■ **WHAT YOU SHOULD DO**:
Would you print the material exactly, starting at its first line and ending at the line holding "for x_ in (407, 513, 619): P(MB(), x_"?

::::::::::

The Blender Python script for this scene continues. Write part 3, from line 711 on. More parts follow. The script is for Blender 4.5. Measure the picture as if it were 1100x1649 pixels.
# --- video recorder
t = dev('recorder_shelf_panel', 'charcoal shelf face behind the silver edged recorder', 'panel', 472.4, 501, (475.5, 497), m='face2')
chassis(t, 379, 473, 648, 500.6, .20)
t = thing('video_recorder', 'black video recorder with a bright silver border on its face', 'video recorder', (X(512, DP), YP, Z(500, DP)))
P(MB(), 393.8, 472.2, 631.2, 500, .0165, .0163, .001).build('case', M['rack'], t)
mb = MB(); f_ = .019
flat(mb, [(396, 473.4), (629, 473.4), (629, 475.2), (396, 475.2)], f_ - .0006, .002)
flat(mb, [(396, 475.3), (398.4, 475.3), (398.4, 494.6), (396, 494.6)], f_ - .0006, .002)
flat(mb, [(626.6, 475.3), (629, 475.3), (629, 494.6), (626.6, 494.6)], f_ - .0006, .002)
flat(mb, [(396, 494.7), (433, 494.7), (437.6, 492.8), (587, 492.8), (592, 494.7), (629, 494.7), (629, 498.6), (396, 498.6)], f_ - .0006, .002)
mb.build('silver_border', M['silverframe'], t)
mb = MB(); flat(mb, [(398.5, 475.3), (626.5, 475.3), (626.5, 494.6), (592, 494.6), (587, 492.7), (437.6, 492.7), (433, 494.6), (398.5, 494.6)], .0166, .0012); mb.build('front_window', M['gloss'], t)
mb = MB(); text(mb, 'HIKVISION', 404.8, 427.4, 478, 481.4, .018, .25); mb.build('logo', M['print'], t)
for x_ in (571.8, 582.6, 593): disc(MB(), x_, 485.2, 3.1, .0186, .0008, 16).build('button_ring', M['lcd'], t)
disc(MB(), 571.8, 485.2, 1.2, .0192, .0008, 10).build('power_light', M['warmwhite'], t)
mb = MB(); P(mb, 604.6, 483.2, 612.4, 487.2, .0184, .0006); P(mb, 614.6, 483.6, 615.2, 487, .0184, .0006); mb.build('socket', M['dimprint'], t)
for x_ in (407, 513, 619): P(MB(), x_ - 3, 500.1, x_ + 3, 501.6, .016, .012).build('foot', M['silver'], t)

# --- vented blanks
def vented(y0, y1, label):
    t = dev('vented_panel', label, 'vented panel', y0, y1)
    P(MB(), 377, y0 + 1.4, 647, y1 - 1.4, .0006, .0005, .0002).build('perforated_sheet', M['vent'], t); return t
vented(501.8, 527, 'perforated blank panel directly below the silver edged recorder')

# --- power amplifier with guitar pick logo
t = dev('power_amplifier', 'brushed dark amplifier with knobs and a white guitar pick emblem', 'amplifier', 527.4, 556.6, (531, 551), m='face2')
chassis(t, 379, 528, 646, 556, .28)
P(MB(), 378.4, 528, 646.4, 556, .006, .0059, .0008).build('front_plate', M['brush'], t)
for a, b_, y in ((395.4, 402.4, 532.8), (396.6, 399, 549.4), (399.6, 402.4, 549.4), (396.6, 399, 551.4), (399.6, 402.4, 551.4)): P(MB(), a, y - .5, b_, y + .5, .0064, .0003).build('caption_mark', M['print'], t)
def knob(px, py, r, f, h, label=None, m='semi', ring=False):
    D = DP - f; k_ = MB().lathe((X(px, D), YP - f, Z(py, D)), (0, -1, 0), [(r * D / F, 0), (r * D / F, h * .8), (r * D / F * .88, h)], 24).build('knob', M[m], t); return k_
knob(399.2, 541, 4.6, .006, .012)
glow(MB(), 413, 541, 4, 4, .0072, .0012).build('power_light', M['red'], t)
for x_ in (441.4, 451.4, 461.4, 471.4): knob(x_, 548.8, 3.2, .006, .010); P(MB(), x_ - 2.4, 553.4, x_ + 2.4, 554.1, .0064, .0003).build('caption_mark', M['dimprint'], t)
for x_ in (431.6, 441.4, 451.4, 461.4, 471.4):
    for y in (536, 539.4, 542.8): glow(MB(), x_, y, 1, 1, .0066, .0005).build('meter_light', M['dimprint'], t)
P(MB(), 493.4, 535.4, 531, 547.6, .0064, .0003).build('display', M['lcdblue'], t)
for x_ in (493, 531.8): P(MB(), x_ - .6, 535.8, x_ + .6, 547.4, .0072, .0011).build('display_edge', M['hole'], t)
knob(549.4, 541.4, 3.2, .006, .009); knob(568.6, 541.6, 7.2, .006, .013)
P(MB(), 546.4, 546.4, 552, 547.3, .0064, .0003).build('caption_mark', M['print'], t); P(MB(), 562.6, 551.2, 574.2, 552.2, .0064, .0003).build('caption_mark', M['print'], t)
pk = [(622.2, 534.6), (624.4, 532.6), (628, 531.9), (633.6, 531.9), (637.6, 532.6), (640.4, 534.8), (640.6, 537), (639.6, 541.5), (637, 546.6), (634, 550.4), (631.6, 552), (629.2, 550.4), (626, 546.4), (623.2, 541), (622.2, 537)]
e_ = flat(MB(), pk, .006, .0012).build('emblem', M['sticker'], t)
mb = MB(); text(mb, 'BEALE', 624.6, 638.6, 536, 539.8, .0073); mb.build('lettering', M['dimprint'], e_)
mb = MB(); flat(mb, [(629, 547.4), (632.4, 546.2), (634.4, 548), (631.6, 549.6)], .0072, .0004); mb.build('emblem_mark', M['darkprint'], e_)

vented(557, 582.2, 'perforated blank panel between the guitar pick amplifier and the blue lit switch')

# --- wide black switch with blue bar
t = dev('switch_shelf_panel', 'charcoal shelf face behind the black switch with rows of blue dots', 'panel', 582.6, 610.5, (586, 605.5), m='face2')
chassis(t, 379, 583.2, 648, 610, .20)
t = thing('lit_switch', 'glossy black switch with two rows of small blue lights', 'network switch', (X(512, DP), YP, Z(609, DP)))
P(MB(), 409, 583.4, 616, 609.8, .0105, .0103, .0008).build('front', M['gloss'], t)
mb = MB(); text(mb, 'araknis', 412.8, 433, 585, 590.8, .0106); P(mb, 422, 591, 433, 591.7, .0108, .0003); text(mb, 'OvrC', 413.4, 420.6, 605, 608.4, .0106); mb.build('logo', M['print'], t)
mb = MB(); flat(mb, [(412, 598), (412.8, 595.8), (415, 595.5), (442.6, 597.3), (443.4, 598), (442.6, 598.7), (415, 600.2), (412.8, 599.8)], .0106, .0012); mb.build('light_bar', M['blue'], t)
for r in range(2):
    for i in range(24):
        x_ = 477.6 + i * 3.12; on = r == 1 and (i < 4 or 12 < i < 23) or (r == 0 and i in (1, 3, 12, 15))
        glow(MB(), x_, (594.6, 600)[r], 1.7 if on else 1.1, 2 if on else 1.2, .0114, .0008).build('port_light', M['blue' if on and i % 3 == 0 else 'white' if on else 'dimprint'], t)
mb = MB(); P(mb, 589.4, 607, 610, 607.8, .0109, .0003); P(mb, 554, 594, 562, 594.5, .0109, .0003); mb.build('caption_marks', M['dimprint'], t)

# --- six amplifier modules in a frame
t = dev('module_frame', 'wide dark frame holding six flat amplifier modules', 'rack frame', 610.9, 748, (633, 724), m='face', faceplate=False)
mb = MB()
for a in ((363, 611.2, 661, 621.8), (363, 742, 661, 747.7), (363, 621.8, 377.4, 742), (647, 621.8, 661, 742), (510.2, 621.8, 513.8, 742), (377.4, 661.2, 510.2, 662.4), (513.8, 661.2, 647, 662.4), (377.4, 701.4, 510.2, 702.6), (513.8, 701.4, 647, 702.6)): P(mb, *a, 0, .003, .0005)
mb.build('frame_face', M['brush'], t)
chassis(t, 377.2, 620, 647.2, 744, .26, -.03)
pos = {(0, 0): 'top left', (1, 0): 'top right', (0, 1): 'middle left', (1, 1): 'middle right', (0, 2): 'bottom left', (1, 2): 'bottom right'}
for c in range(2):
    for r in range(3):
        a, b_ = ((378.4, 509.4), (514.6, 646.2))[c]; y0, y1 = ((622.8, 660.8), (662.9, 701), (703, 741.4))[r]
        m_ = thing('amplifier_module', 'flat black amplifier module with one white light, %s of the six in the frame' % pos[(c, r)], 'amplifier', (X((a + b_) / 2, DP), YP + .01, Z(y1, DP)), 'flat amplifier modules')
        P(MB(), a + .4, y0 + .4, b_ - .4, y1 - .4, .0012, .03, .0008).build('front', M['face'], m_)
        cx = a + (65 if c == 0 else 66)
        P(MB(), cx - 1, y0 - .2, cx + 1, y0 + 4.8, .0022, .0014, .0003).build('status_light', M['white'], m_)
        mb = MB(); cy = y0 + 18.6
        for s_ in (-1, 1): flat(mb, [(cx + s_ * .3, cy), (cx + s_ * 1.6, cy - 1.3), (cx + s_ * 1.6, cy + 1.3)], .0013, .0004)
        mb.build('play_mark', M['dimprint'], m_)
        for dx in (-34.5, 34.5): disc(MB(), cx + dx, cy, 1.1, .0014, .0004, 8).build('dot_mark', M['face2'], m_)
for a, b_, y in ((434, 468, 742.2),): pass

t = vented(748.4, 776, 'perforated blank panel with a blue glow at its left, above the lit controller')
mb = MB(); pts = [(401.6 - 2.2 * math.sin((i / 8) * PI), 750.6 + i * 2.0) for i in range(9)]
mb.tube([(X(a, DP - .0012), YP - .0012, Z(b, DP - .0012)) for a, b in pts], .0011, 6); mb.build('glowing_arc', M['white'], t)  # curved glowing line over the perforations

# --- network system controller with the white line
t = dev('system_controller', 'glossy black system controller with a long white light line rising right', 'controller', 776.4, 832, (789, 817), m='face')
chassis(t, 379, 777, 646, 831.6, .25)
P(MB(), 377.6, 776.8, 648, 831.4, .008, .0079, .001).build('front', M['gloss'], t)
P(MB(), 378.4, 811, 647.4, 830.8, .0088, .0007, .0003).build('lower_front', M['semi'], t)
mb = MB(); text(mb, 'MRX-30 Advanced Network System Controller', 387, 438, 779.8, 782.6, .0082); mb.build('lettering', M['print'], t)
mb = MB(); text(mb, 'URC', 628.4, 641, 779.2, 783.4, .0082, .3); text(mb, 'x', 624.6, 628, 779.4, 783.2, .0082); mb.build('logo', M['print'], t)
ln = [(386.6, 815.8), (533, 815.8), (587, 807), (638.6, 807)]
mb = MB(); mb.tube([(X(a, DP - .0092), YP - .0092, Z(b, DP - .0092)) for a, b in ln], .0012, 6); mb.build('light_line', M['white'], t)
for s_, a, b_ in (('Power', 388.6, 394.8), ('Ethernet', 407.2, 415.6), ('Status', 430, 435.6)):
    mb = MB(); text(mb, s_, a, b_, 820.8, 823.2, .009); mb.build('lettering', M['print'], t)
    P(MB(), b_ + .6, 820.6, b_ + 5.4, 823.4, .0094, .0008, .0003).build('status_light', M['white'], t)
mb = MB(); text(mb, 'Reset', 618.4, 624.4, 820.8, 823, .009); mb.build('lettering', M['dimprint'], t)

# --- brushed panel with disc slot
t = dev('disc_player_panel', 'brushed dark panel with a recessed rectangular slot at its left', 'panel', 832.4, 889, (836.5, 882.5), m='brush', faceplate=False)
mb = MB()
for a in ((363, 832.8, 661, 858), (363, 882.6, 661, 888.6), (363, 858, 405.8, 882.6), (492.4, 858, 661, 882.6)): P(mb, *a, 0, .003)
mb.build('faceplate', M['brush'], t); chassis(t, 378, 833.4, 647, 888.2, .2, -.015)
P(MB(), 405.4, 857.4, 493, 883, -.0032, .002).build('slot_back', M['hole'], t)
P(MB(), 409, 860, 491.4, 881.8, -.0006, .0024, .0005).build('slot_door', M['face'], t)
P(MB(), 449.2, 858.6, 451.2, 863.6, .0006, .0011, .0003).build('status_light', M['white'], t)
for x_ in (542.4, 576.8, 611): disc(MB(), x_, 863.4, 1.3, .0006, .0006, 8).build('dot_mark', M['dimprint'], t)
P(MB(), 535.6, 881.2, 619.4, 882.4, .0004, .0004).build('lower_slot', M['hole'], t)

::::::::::

■ **EXPECTED ANSWER**:
The Blender Python script for this scene continues. Write part 3, from line 711 on. More parts follow. The script is for Blender 4.5. Measure the picture as if it were 1100x1649 pixels.
# --- video recorder
t = dev('recorder_shelf_panel', 'charcoal shelf face behind the silver edged recorder', 'panel', 472.4, 501, (475.5, 497), m='face2')
chassis(t, 379, 473, 648, 500.6, .20)
t = thing('video_recorder', 'black video recorder with a bright silver border on its face', 'video recorder', (X(512, DP), YP, Z(500, DP)))
P(MB(), 393.8, 472.2, 631.2, 500, .0165, .0163, .001).build('case', M['rack'], t)
mb = MB(); f_ = .019
flat(mb, [(396, 473.4), (629, 473.4), (629, 475.2), (396, 475.2)], f_ - .0006, .002)
flat(mb, [(396, 475.3), (398.4, 475.3), (398.4, 494.6), (396, 494.6)], f_ - .0006, .002)
flat(mb, [(626.6, 475.3), (629, 475.3), (629, 494.6), (626.6, 494.6)], f_ - .0006, .002)
flat(mb, [(396, 494.7), (433, 494.7), (437.6, 492.8), (587, 492.8), (592, 494.7), (629, 494.7), (629, 498.6), (396, 498.6)], f_ - .0006, .002)
mb.build('silver_border', M['silverframe'], t)
mb = MB(); flat(mb, [(398.5, 475.3), (626.5, 475.3), (626.5, 494.6), (592, 494.6), (587, 492.7), (437.6, 492.7), (433, 494.6), (398.5, 494.6)], .0166, .0012); mb.build('front_window', M['gloss'], t)
mb = MB(); text(mb, 'HIKVISION', 404.8, 427.4, 478, 481.4, .018, .25); mb.build('logo', M['print'], t)
for x_ in (571.8, 582.6, 593): disc(MB(), x_, 485.2, 3.1, .0186, .0008, 16).build('button_ring', M['lcd'], t)
disc(MB(), 571.8, 485.2, 1.2, .0192, .0008, 10).build('power_light', M['warmwhite'], t)
mb = MB(); P(mb, 604.6, 483.2, 612.4, 487.2, .0184, .0006); P(mb, 614.6, 483.6, 615.2, 487, .0184, .0006); mb.build('socket', M['dimprint'], t)
for x_ in (407, 513, 619): P(MB(), x_ - 3, 500.1, x_ + 3, 501.6, .016, .012).build('foot', M['silver'], t)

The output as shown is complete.